My sister had a friend with a ski repair shop. When he was interviewing a prospective employee, he'd hand him or her an electronic watch with instructions -  the kind you unfold like a piece of origami, printed on tissue thin paper with a #2 size italic font, poorly translated from the original Japanese/Chinese/Korean.  He'd ask them to set the date and time. If they could manage to accomplish the task, they'd get a job. I seriously wonder if you asked anyone today under twenty to do this if they could - just because of their short, short attention spans. 

It must seem like I've been shopping up a storm. Here's another purchase of note -  my new wallet. I bought it because it's self-limiting..you just cannot jam too much stuff in it. My current wallet is always crammed with receipts and it has a change purse which makes it bulky and hard to handle. The new one holds only a few credit cards and a few bills. Originally $12.99 it was marked down three times to $3.88, less than I pay for a drink at Starbucks. An incurable bargain hunter, I can't pass up a deal like this one, even though the design is strange. It required no instruction booklet. 


Thursday, February 06, 2014

Japanese Love Hotels

Getting hotel rooms booked for Kyoto has been little frustrating. The city is packed in April because of the damn cherry blossoms; it'll be beautiful, but crowded. After much hunting through on-line reservation sites, I finally got three rooms (there are six of us traveling together) for our dates and pressed the "reserve" button. That's when I noticed to my dismay, in brackets after the hotel name, the words "love hotel". Thanks to my recent Japanese research I know what that means! Ugh. It's a "hot sheets" hotel. I've kept the reservation as a fall-back, but I hope we don't have to resort to it. 


I wonder what the hotel people will make of us: a senior couple, a same sex couple and two aging sisters? They'll know immediately we couldn't book elsewhere. No doubt, they won't be surprised as I'm sure they've hosted some extraordinary combinations and entertained scandalous requests. 

Rooms, they say are rented by the hour with an economy all-night rate applying after 10:00 pm. 
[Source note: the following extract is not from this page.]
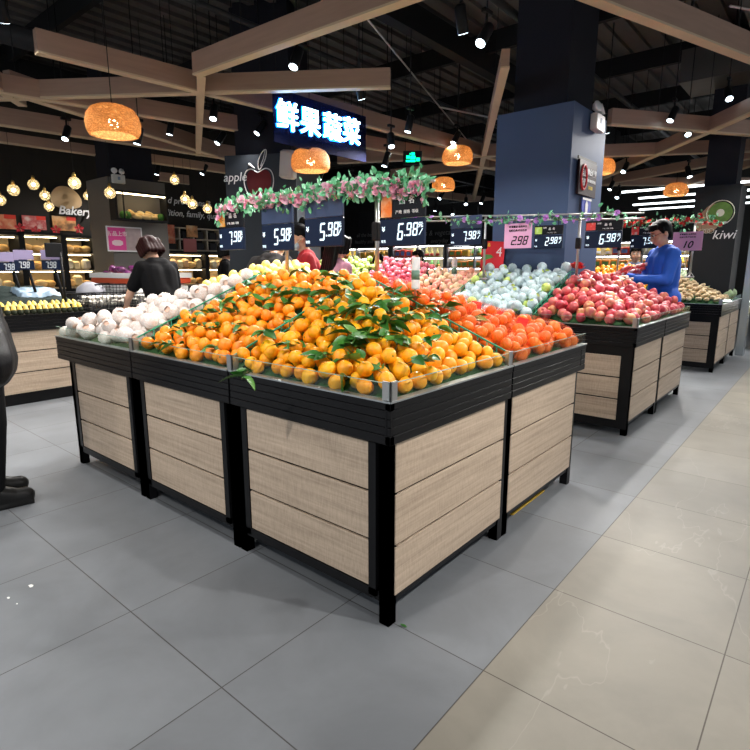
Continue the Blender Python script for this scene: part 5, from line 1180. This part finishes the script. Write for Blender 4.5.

Here's the Wikipedia explanation of these hotels. 

Japan

The history of love hotels (ラブホテル rabu hoteru?) can be traced back to the early Edo Period, when establishments appearing to be inns or teahouses with particular procedures for a discreet entry or even with secret tunnels for a discreet exit were built in Edo and in Kyoto.[6] Modern love hotels developed from tea rooms (chaya (茶屋?)) used mostly by prostitutes and their clients but also by lovers. After World War II, the term tsurekomi yado (連れ込み宿 lit. "bring-along inn"?) was adopted, originally for simple lodgings run by families with a few rooms to spare. These establishments appeared first around UenoTokyo in part due to demand from Occupation forces, and boomed after 1958 when legal prostitution was abolished and the trade moved underground. The introduction of the automobile in the 1960s brought with it the "motel" and further spread the concept.
The original term has since fallen into disuse within the industry itself thanks to the euphemism treadmill, and an ever-changing palette of terms is used by hotel operators keen on representing themselves as more fashionable than the competition. Alternative names include "romance hotel", "fashion hotel", "leisure hotel", "amusement hotel", "couples hotel", and "boutique hotel".[5]
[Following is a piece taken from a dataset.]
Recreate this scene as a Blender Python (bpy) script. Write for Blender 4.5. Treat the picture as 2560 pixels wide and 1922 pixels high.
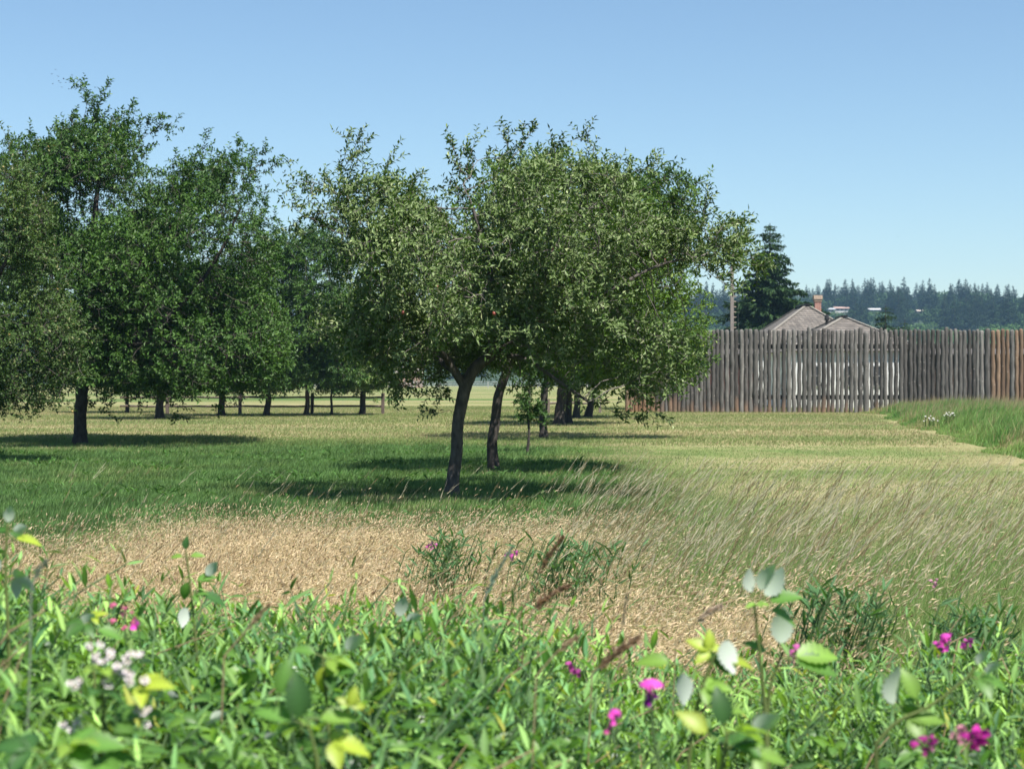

I've read that some of these places collect your payment via pneumatic tube. At others, you never register at a desk, but rather select a room from an availability chart, insert your credit card and a key drops out of a dispenser. You have to admire the systems in place to protect your anonymity. The Japanese are very careful about respecting each other's privacy. 
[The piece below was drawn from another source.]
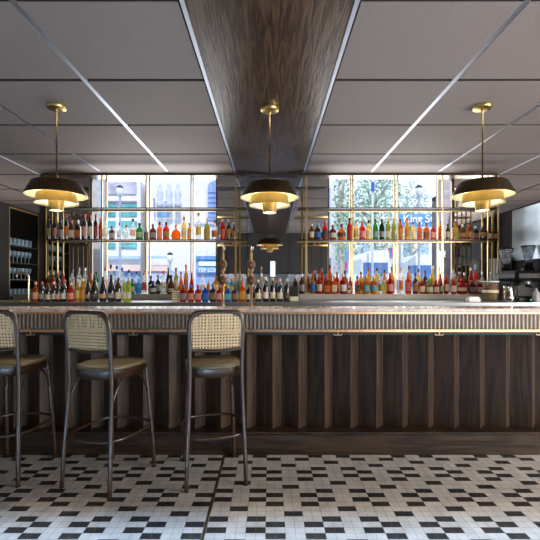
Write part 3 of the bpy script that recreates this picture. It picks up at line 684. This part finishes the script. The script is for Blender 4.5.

After fretting over these rooms for a while, I began to wonder really what's so terribly wrong with a "love hotel"? Wherever you reserve a room, you never know the history of that particular space. There could have been wonderful things taking place in a room: a honeymoon night, celebrations of various kinds, parties, reunions. Or turning to the dark side there may have been a murder, rape, robbery, suicide. No disclosure is necessary for hotels. At least with this place it's unlikely there's been the really bad things happening. Would you check into a "love hotel" to commit a murder? 

Looking at some of these places on-line, they appear gaudy and almost circus-like. In Tokyo, there's one shaped like a UFO, another with a statue of liberty on top of it. The rooms are fantastically decorated with such items as carousel horses, Japanese bridges and the usual mirrored ceilings. 

If you hear of any available rooms in Kyoto, April 10 - 13th, let me know. PLEASE.